Question

How do you identify \[\dfrac{{{\cos }^{2}}x}{1-\sin x}\]?

Answer 1

Hint: To solve this problem we have to know basic trigonometric equations. First we have to take the identity which has a relation between numerator and denominator. From there we can apply some basic mathematical formulas so that we arrive at the solution.

Complete step-by-step answer:
First we have to know the trigonometric identities
\[\begin{align}
  & {{\sin }^{2}}x+{{\cos }^{2}}x=1 \\
 & 1+{{\tan }^{2}}x={{\sec }^{2}}x \\
 & 1+{{\cot }^{2}}x={{\csc }^{2}}x \\
\end{align}\]
From that we can take \[{{\sin }^{2}}x+{{\cos }^{2}}x=1\]
So we can rewrite the equation as
\[{cos}^{2}x=1-{sin}^{2}x………(1)\]
Using \[{{a}^{2}}-{{b}^{2}}=\left( a+b \right)\left( a-b \right)\]
We can write
\[\Rightarrow 1-{{\sin }^{2}}x=\left( 1-\sin x \right)\left( 1+\sin x \right).......\left( 2 \right)\]
Since \[1-{{\sin }^{2}}x\] can also be written as \[{{1}^{2}}-{{\sin }^{2}}x\]
So, From above equations 1 & 2 we can write
\[\Rightarrow {{\cos }^{2}}x=\left( 1+\sin x \right)\left( 1-\sin x \right)\]
\[\dfrac{{{\cos }^{2}}x}{1-\sin x}=1+\sin x\]
We can do it in this way also
\[\Rightarrow {{\cos }^{2}}x=\left( 1+\sin x \right)\left( 1-\sin x \right)\]
Now we are dividing the equation with \[1-\sin x\] on both sides
\[\Rightarrow \dfrac{{{\cos }^{2}}x}{1-\sin x}=\dfrac{\left( 1+\sin x \right)\left( 1-\sin x \right)}{1-\sin x}\]
Now we proceed to cancel \[1-\sin x\] in both numerator and denominator because they configure a so called avoidable discontinuity.
Avoidable discontinuity:
An avoidable discontinuity in a point \[x=a\] occurs when the side limits coincide, but the value of the function at this point is not, that is to say:
\[\displaystyle \lim_{x\to {{a}^{-}}}f(x)=\displaystyle \lim_{x\to {{a}^{+}}}=Lf{{(a)}^{{}}}\ne L\]
It is reasonable that we call this type of discontinuity avoidable since the function in the discontinuity point seems continuous, but the point in particular does not satisfy the definition of continuity, so only by adding this point to the definition of the function, can we obtain a continuous function.
We will get
\[\dfrac{{{\cos }^{2}}x}{1-\sin x}=1+\sin x\]
From this we can identify \[\dfrac{{{\cos }^{2}}x}{1-\sin x}\] as \[1+\sin x\] .

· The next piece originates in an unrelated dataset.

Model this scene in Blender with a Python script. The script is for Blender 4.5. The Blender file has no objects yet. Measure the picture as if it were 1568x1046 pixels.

Note: We can solve this in another way using trigonometric identities directly. While solving the question students may complicate the problem using advanced trigonometric identities but with only basic identities and simple maths formulas we can solve the question easily.